Perhaps we are the most advanced life form in our sector, and we'll have to find our less-advanced neighbors. Then again, maybe highly advanced beings are trying to contact us right now, but we're not advanced enough to receive their signals.

Possibly other intelligent beings know we exist but we're so primitive they have no interest in contacting us, or they have chosen only to monitor us and not intervene in our life. And, of course, there remains the unlikely prospect that we are alone.

Assuming extraterrestrials exist, Dickinson suggests four ways contact could occur. Aliens might visit us as they did in Steven Spielberg's 1977 movie Close Encounters of the Third Kind.

Or maybe we'll receive a signal from afar such as the Message received from the star Vega and discovered by radio astronomer Dr. Ellie Arroway in Carl Sagan's 1985 novel Contact, later made into a movie starring Jody Foster as Ellie.

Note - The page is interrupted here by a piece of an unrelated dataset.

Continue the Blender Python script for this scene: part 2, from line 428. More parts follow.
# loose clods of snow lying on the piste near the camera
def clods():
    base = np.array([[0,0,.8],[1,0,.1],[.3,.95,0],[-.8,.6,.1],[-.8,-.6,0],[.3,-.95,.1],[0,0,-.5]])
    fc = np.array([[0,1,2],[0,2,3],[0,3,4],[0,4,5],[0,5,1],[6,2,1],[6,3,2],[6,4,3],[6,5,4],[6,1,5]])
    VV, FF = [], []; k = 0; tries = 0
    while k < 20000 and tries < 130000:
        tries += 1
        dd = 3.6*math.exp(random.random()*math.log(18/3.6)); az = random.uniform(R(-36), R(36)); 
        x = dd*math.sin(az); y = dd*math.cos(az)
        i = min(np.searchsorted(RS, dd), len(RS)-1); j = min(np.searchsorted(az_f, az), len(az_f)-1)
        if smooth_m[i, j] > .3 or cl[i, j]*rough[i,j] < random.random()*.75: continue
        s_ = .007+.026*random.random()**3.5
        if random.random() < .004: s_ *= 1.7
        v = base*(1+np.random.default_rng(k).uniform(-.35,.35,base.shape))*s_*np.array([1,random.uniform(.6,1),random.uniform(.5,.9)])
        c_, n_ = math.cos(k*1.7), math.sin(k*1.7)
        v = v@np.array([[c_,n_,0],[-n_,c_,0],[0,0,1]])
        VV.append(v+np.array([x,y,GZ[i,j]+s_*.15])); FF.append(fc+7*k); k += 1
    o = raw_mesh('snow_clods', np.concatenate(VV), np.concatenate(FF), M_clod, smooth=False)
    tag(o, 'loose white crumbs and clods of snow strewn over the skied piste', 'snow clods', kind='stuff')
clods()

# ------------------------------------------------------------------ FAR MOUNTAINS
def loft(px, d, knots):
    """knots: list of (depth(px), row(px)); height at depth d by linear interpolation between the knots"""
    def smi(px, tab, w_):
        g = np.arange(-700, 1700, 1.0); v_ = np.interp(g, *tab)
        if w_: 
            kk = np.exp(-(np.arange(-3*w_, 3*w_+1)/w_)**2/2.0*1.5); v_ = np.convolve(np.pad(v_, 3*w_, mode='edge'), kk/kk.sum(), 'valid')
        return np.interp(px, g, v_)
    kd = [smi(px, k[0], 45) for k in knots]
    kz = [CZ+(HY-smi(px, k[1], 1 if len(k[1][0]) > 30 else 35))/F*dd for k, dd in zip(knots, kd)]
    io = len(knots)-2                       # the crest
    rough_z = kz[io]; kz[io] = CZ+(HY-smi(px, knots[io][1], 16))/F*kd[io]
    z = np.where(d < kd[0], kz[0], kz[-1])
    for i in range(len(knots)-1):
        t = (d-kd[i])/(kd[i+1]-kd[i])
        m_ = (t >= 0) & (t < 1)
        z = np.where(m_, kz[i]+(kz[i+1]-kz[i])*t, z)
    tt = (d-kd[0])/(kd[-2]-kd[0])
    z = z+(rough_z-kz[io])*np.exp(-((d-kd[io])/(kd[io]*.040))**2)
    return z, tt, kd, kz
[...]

Perhaps we'll discover something left behind by intelligent beings like the signaling device left on one of Jupiter's moons in Arthur C. Clarke's and Stanley Kubrick's classic 1968 movie 2001: A Space Odyssey.

Or we may just have to wait until we have the resolve and sophistication to venture out and discover other life as did Captain Kirk, Mr. Spock, and their intrepid crew of explorers in Star Trek, the highly popular 1960s television series -- and countless other science fiction books and movies.

If it's not in your local bookstore, Extraterrestrials is available via the Internet. • Sky Calendar. * 11 Fri.: Moon at 3rd quarter. * 13 Sun. morning: Reddish Mars is below the Moon in the east. * 15 Tue. morning: The crescent Moon is to the right of the Beehive cluster low in the east before dawn; binoculars will help. * 18 Fri.: New Moon * 20 Sun. morning: Brilliant Venus is one moonwidth to the left of the star Regulus low in the east at dawn. * 22 Tue.: Autumn equinox, beginning of fall when day and night are of equal length. • Naked-eye Planets. (The Sun, Moon, and planets rise in the east and set in the west due to Earth's west-to-east rotation on its axis.) Evening: Saturn and Mercury are all but lost in the setting Sun as Jupiter dominates in the southeast. Morning: "Morning star" Venus is low in the east with much fainter Mars well above it. • Astro Milestones. Sep. 23, 1846, Johann Galle and Heimrich d'Arrest discovered the planet Neptune from Germany's Berlin Observatory, a discovery based on the predictions and position-calculations of Urbain Jean Joseph Leverrier of France.